The thinnest steaks were the cheapest, costing $8.99 per pound for ribeye and strip steaks and $4.99 per pound for sirloin steaks. The mid-thickness steaks were tagged at $9.99 per pound for ribeye and strip steaks and $5.99 per pound for sirloin. The thickest steaks cost $10.99 per pound for ribeye and strip steaks and $6.99 per pound for sirloin.
Participants were asked to choose three steak packages from each table. They were told that every steak, regardless of thickness, all weighed exactly the same—ribeyes and strips weighed 12 ounces, and sirloins weighed 10 ounces—and their choices should be based on price, color, marble, texture and thickness.
What most participants did not realize, however, was that every steak was cut from the same quality of carcass, which was low choice, the most common grade of grocery store steak. The only noticeable difference between the meats was in thickness.
“We wanted to look at thickness as the primary goal. We focused on that and kept everything else constant,” Behrends said. “We wanted to see if consumers would pay more for it.”
Behrends and his team found that most participants did not highly value thickness. Only 23 percent of consumers listed thickness as the most important factor of a ribeye, making it only the third most important attribute. Meanwhile, 30 percent thought that marbling was the most important attribute of ribeye, making it the most important factor of those tested.
Thickness defeated only marbling for first place with the sirloin steaks.
Less than 17 percent of participants listed price as the overriding selection factor for any steak type, though participants’ annual income ranged from $20,000 to $60,000.
When price was completely removed from consideration, consumers still did not choose the thicker steaks, which were originally marked as the most expensive in the experiment.
“We thought all consumers would pick the thick steaks. That’s what people want, right?” Behrends asked. “That was the biggest surprise to me. People still didn’t pick thick steaks even when we took price out of it.”

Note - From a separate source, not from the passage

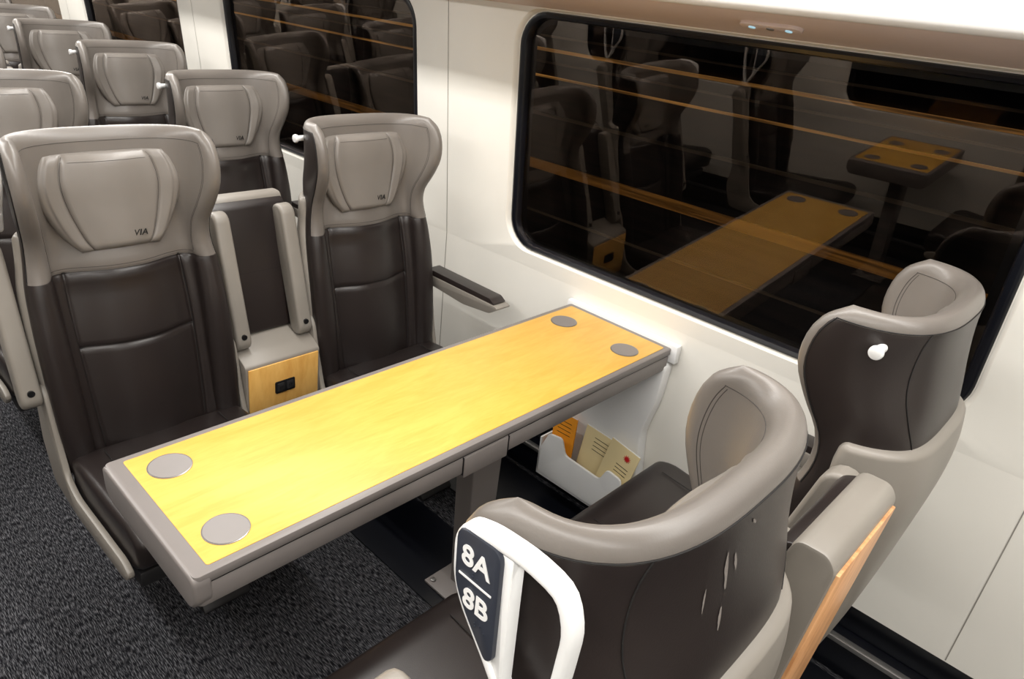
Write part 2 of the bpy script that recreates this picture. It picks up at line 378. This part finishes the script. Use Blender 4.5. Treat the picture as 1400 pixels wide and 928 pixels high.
for sg in (1,-1):
    y0,y1=sorted((sg*0.255,sg*0.277))
    a=ring_mesh('handle_frame',hp2,inset(hp2,0.0125),y0,y1,M['white'],0.0045)
    b_=prism('handle_bar',rpoly([(hx(-0.114),1.222+DZ),(hx(-0.131),1.222+DZ),(hx(-0.136),1.030+DZ),(hx(-0.119),1.052+DZ)],0.004),y0+0.003,y1-0.003,'y',M['white'],0.004)
    pl=rpoly([(hx(-0.053),1.215+DZ),(hx(-0.119),1.219+DZ),(hx(-0.123),1.088+DZ),(hx(-0.112),1.080+DZ),(hx(-0.074),1.120+DZ),(hx(-0.055),1.148+DZ)],0.014)
    yp0,yp1=sorted((sg*0.262,sg*0.2795))
    c_=prism('number_plate',pl,yp0,yp1,'y',M['navy'],0.002)
    handle[sg]=[('handle_frame',a),('handle_bar',b_),('number_plate',c_)]
def text(name,s,size,mat,ext=0.0004,align='CENTER'):
    cu=bpy.data.curves.new(name,'FONT'); cu.body=s; cu.size=size; cu.extrude=ext; cu.align_x=align; cu.align_y='CENTER'; cu.materials.append(mat); cu.offset=size*0.02; return cu
cu_logo=text('logo_text','VIA',0.023,M['logo'],0.0006); cu_logo.shear=0.3; cu_logo.space_character=1.08; cu_logo.offset=0.0003
def seat(x,y,facing,aisle_sign_world,window_arm,handle_text=None,knob=False,has_handle=False,half=False):
    E=empty('train_seat',(x,y,0),(0,0,0 if facing>0 else math.pi))
    loc_s=aisle_sign_world*facing
    for n_,d in (('backrest',me_back),('head_pillow',me_pad),('back_shell',me_shell),('seat_cushion',me_cush),('seat_pan',me_base),('pedestal',me_ped)):
        obj(n_,d,E)
    for n_,d in seams: obj(n_,d,E)
    for d in me_cseam: obj('cushion_seam',d,E)
    for sg in (1,-1): obj('side_frame',me_side[sg],E)
    obj('armrest',me_arm_half if half else me_arm_up,E,(0,loc_s*0.293,0))
    if not half: obj('armrest_bolt',me_arm_bolt,E,(0,loc_s*0.293,0))
    if window_arm:
        obj('armrest_lowered',me_arm_dn,E,(0,-loc_s*0.312,0)); obj('armrest_pad',me_arm_pad,E,(0,-loc_s*0.312,0))
    else:
        obj('armrest',me_arm_up,E,(0,-loc_s*0.293,0)); obj('armrest_bolt',me_arm_bolt,E,(0,-loc_s*0.293,0))
    p=SP.P(1,0.30,1.006,0.0008)
    obj('logo_print',cu_logo,E,(p.x,0.045,1.006),(math.radians(90-9),0,math.radians(90)))
    if knob:
        obj('coat_hook_base',me_knobb[loc_s],E); obj('coat_hook',me_knob[loc_s],E)
    if has_handle:
        for n_,d in handle[loc_s]: obj(n_,d,E)
        if handle_text:
            s=loc_s
            rz=0 if s<0 else math.pi
            for t_,zz,xx in ((handle_text[0],1.189,-0.086),(handle_text[1],1.140,-0.091)):
                obj('seat_number',text('seat_number',t_,0.032,M['white']),E,(hx(xx),s*0.2802,zz+DZ),(math.radians(90),0,rz))
            obj('plate_line',box('plate_line',hx(-0.112),hx(-0.062),s*0.2798-0.0006,s*0.2798+0.0006,1.163+DZ,1.165+DZ,M['white']),E)
            for (bx,bz) in ((-0.083,1.170),(-0.090,1.170),(-0.083,1.174),(-0.093,1.118),(-0.100,1.118),(-0.093,1.114),(-0.108,1.114)):
                obj('braille_dot',cyl('braille_dot',(hx(bx),s*0.2795 if s>0 else -0.2805,bz+DZ),0.0011,0.001,'y',M['navy'],8),E)
    return E
# ------------------------------------------------------------------ console
c_box=prism('console_body',rpoly([(-0.03,0.02),(-0.03,0.30),(-0.015,0.548),(-0.06,0.572),(-0.17,0.608),(-0.25,0.608),(-0.23,0.02)],0.01),-0.134,0.134,'y',M['shell'],0.004)
c_wood=prism('console_wood_panel',[(-0.030,0.33),(-0.024,0.33),(-0.010,0.538),(-0.016,0.538)],-0.126,0.126,'y',M['woodp'],0.002)
c_sock=[prism('socket_plate',rr(-0.036,0.036,0.422,0.466,0.005),-0.021,-0.0125,'x',M['socket'],0.001)]
c_sock+= [prism('socket_face',rr(a-0.013,a+0.013,0.429,0.459,0.004),-0.0135,-0.0105,'x',M['dmetal'],0.001) for a in (-0.017,0.017)]
c_pins=[box('socket_slot',-0.0112,-0.0100,a+b_-0.0012,a+b_+0.0012,0.440,0.450,M['black']) for a in (-0.017,0.017) for b_ in (-0.004,0.004)]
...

Some people chose thinner steaks because the larger surface area made them appear bigger, despite the fact that they were told they all weighed the same, Behrends said.
Behrends said that even if consumers are not willing to pay more for thickness, most of them are willing to pay more for characteristics such as color and marbling.
“No matter what you do, you eat with your eyes first,” he said. “When consumers select something, they are predetermining what it’s going to taste like.”
Harris, who previously worked in kitchens from New Orleans to Atlanta, said he knows how to find a steak his entire family can enjoy.
“I can’t tell you what a perfect steak is. I don’t know who can,” he said. “But I know what everyone wants: a reasonable steak with lots of flavor at a reasonable price.”